### Data section
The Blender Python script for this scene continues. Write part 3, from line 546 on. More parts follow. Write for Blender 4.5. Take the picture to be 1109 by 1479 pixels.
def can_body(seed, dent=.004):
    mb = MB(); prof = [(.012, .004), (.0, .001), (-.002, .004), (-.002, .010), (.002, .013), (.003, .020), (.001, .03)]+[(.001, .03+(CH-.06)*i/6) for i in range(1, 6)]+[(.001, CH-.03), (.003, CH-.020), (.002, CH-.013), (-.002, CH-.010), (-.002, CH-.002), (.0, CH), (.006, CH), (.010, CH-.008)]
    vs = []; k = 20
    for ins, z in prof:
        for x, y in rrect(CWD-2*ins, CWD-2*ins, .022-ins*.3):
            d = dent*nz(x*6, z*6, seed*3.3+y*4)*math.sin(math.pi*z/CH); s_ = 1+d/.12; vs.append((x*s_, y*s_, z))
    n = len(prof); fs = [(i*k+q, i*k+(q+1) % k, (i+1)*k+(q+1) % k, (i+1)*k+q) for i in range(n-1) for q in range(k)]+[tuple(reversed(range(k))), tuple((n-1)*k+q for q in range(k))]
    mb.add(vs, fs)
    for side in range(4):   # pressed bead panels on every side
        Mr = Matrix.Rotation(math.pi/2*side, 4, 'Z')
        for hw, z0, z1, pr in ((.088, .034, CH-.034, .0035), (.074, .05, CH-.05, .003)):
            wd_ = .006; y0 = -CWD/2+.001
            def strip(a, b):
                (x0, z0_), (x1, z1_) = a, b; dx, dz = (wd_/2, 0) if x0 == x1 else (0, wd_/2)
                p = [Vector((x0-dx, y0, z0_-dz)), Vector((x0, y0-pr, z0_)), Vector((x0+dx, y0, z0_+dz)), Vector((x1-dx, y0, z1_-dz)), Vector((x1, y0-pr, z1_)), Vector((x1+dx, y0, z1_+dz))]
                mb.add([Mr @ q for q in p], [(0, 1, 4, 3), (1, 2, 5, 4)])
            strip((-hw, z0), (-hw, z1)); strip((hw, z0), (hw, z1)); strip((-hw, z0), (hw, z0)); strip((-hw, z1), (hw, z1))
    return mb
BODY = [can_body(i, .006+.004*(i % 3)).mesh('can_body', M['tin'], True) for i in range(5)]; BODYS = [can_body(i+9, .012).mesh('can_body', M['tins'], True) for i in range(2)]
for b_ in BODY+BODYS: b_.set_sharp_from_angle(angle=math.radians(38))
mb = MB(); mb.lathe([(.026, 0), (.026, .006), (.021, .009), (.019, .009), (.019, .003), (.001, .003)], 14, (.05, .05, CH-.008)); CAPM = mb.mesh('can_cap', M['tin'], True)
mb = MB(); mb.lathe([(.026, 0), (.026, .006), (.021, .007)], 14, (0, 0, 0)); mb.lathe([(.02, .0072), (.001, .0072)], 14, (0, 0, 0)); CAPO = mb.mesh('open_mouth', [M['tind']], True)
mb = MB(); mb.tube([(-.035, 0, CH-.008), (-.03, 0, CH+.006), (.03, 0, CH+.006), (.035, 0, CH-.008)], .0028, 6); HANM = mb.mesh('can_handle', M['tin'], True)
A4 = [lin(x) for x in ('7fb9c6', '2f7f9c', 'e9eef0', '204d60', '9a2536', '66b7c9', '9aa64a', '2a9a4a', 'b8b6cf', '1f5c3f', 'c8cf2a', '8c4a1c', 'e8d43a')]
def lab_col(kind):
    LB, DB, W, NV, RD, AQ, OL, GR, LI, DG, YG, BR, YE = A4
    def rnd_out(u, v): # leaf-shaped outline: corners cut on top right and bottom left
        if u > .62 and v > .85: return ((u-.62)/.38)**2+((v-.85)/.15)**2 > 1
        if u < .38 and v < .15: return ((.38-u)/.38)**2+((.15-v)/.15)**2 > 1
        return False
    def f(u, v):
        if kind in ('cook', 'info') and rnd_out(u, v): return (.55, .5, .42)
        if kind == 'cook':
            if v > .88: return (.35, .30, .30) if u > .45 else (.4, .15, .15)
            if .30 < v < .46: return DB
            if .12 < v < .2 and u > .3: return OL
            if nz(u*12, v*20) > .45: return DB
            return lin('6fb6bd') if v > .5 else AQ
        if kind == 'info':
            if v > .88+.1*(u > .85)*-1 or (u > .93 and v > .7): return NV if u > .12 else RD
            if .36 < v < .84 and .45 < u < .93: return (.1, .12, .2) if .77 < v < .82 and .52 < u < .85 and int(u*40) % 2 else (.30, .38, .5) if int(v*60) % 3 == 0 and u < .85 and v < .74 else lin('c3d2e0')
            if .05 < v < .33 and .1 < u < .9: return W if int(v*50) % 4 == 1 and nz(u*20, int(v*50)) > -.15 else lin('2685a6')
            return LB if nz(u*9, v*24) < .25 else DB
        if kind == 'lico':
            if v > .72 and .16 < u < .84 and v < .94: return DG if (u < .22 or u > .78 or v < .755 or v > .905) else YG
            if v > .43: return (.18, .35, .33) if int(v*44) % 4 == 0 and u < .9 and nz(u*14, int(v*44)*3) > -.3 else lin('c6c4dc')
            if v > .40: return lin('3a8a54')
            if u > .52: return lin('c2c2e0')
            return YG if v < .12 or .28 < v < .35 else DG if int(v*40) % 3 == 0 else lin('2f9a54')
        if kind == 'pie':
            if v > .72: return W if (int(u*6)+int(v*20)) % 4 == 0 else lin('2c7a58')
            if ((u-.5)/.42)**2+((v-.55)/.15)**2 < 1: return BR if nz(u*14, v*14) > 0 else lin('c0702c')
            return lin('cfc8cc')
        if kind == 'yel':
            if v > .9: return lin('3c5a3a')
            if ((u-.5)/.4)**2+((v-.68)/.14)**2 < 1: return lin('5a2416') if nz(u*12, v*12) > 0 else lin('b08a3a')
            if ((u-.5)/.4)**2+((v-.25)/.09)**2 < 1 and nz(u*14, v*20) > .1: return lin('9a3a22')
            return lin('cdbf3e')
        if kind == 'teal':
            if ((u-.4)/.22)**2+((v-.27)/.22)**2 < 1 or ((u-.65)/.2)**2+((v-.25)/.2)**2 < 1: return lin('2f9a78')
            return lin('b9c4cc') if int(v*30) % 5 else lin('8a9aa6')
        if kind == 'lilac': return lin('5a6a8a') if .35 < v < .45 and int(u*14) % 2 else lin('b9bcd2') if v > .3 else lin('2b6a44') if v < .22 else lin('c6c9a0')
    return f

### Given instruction
Reproduce the whole listing word for word.

### Full output
The Blender Python script for this scene continues. Write part 3, from line 546 on. More parts follow. Write for Blender 4.5. Take the picture to be 1109 by 1479 pixels.
def can_body(seed, dent=.004):
    mb = MB(); prof = [(.012, .004), (.0, .001), (-.002, .004), (-.002, .010), (.002, .013), (.003, .020), (.001, .03)]+[(.001, .03+(CH-.06)*i/6) for i in range(1, 6)]+[(.001, CH-.03), (.003, CH-.020), (.002, CH-.013), (-.002, CH-.010), (-.002, CH-.002), (.0, CH), (.006, CH), (.010, CH-.008)]
    vs = []; k = 20
    for ins, z in prof:
        for x, y in rrect(CWD-2*ins, CWD-2*ins, .022-ins*.3):
            d = dent*nz(x*6, z*6, seed*3.3+y*4)*math.sin(math.pi*z/CH); s_ = 1+d/.12; vs.append((x*s_, y*s_, z))
    n = len(prof); fs = [(i*k+q, i*k+(q+1) % k, (i+1)*k+(q+1) % k, (i+1)*k+q) for i in range(n-1) for q in range(k)]+[tuple(reversed(range(k))), tuple((n-1)*k+q for q in range(k))]
    mb.add(vs, fs)
    for side in range(4):   # pressed bead panels on every side
        Mr = Matrix.Rotation(math.pi/2*side, 4, 'Z')
        for hw, z0, z1, pr in ((.088, .034, CH-.034, .0035), (.074, .05, CH-.05, .003)):
            wd_ = .006; y0 = -CWD/2+.001
            def strip(a, b):
                (x0, z0_), (x1, z1_) = a, b; dx, dz = (wd_/2, 0) if x0 == x1 else (0, wd_/2)
                p = [Vector((x0-dx, y0, z0_-dz)), Vector((x0, y0-pr, z0_)), Vector((x0+dx, y0, z0_+dz)), Vector((x1-dx, y0, z1_-dz)), Vector((x1, y0-pr, z1_)), Vector((x1+dx, y0, z1_+dz))]
                mb.add([Mr @ q for q in p], [(0, 1, 4, 3), (1, 2, 5, 4)])
            strip((-hw, z0), (-hw, z1)); strip((hw, z0), (hw, z1)); strip((-hw, z0), (hw, z0)); strip((-hw, z1), (hw, z1))
    return mb
BODY = [can_body(i, .006+.004*(i % 3)).mesh('can_body', M['tin'], True) for i in range(5)]; BODYS = [can_body(i+9, .012).mesh('can_body', M['tins'], True) for i in range(2)]
for b_ in BODY+BODYS: b_.set_sharp_from_angle(angle=math.radians(38))
mb = MB(); mb.lathe([(.026, 0), (.026, .006), (.021, .009), (.019, .009), (.019, .003), (.001, .003)], 14, (.05, .05, CH-.008)); CAPM = mb.mesh('can_cap', M['tin'], True)
mb = MB(); mb.lathe([(.026, 0), (.026, .006), (.021, .007)], 14, (0, 0, 0)); mb.lathe([(.02, .0072), (.001, .0072)], 14, (0, 0, 0)); CAPO = mb.mesh('open_mouth', [M['tind']], True)
mb = MB(); mb.tube([(-.035, 0, CH-.008), (-.03, 0, CH+.006), (.03, 0, CH+.006), (.035, 0, CH-.008)], .0028, 6); HANM = mb.mesh('can_handle', M['tin'], True)
A4 = [lin(x) for x in ('7fb9c6', '2f7f9c', 'e9eef0', '204d60', '9a2536', '66b7c9', '9aa64a', '2a9a4a', 'b8b6cf', '1f5c3f', 'c8cf2a', '8c4a1c', 'e8d43a')]
def lab_col(kind):
    LB, DB, W, NV, RD, AQ, OL, GR, LI, DG, YG, BR, YE = A4
    def rnd_out(u, v): # leaf-shaped outline: corners cut on top right and bottom left
        if u > .62 and v > .85: return ((u-.62)/.38)**2+((v-.85)/.15)**2 > 1
        if u < .38 and v < .15: return ((.38-u)/.38)**2+((.15-v)/.15)**2 > 1
        return False
    def f(u, v):
        if kind in ('cook', 'info') and rnd_out(u, v): return (.55, .5, .42)
        if kind == 'cook':
            if v > .88: return (.35, .30, .30) if u > .45 else (.4, .15, .15)
            if .30 < v < .46: return DB
            if .12 < v < .2 and u > .3: return OL
            if nz(u*12, v*20) > .45: return DB
            return lin('6fb6bd') if v > .5 else AQ
        if kind == 'info':
            if v > .88+.1*(u > .85)*-1 or (u > .93 and v > .7): return NV if u > .12 else RD
            if .36 < v < .84 and .45 < u < .93: return (.1, .12, .2) if .77 < v < .82 and .52 < u < .85 and int(u*40) % 2 else (.30, .38, .5) if int(v*60) % 3 == 0 and u < .85 and v < .74 else lin('c3d2e0')
            if .05 < v < .33 and .1 < u < .9: return W if int(v*50) % 4 == 1 and nz(u*20, int(v*50)) > -.15 else lin('2685a6')
            return LB if nz(u*9, v*24) < .25 else DB
        if kind == 'lico':
            if v > .72 and .16 < u < .84 and v < .94: return DG if (u < .22 or u > .78 or v < .755 or v > .905) else YG
            if v > .43: return (.18, .35, .33) if int(v*44) % 4 == 0 and u < .9 and nz(u*14, int(v*44)*3) > -.3 else lin('c6c4dc')
            if v > .40: return lin('3a8a54')
            if u > .52: return lin('c2c2e0')
            return YG if v < .12 or .28 < v < .35 else DG if int(v*40) % 3 == 0 else lin('2f9a54')
        if kind == 'pie':
            if v > .72: return W if (int(u*6)+int(v*20)) % 4 == 0 else lin('2c7a58')
            if ((u-.5)/.42)**2+((v-.55)/.15)**2 < 1: return BR if nz(u*14, v*14) > 0 else lin('c0702c')
            return lin('cfc8cc')
        if kind == 'yel':
            if v > .9: return lin('3c5a3a')
            if ((u-.5)/.4)**2+((v-.68)/.14)**2 < 1: return lin('5a2416') if nz(u*12, v*12) > 0 else lin('b08a3a')
            if ((u-.5)/.4)**2+((v-.25)/.09)**2 < 1 and nz(u*14, v*20) > .1: return lin('9a3a22')
            return lin('cdbf3e')
        if kind == 'teal':
            if ((u-.4)/.22)**2+((v-.27)/.22)**2 < 1 or ((u-.65)/.2)**2+((v-.25)/.2)**2 < 1: return lin('2f9a78')
            return lin('b9c4cc') if int(v*30) % 5 else lin('8a9aa6')
        if kind == 'lilac': return lin('5a6a8a') if .35 < v < .45 and int(u*14) % 2 else lin('b9bcd2') if v > .3 else lin('2b6a44') if v < .22 else lin('c6c9a0')
    return f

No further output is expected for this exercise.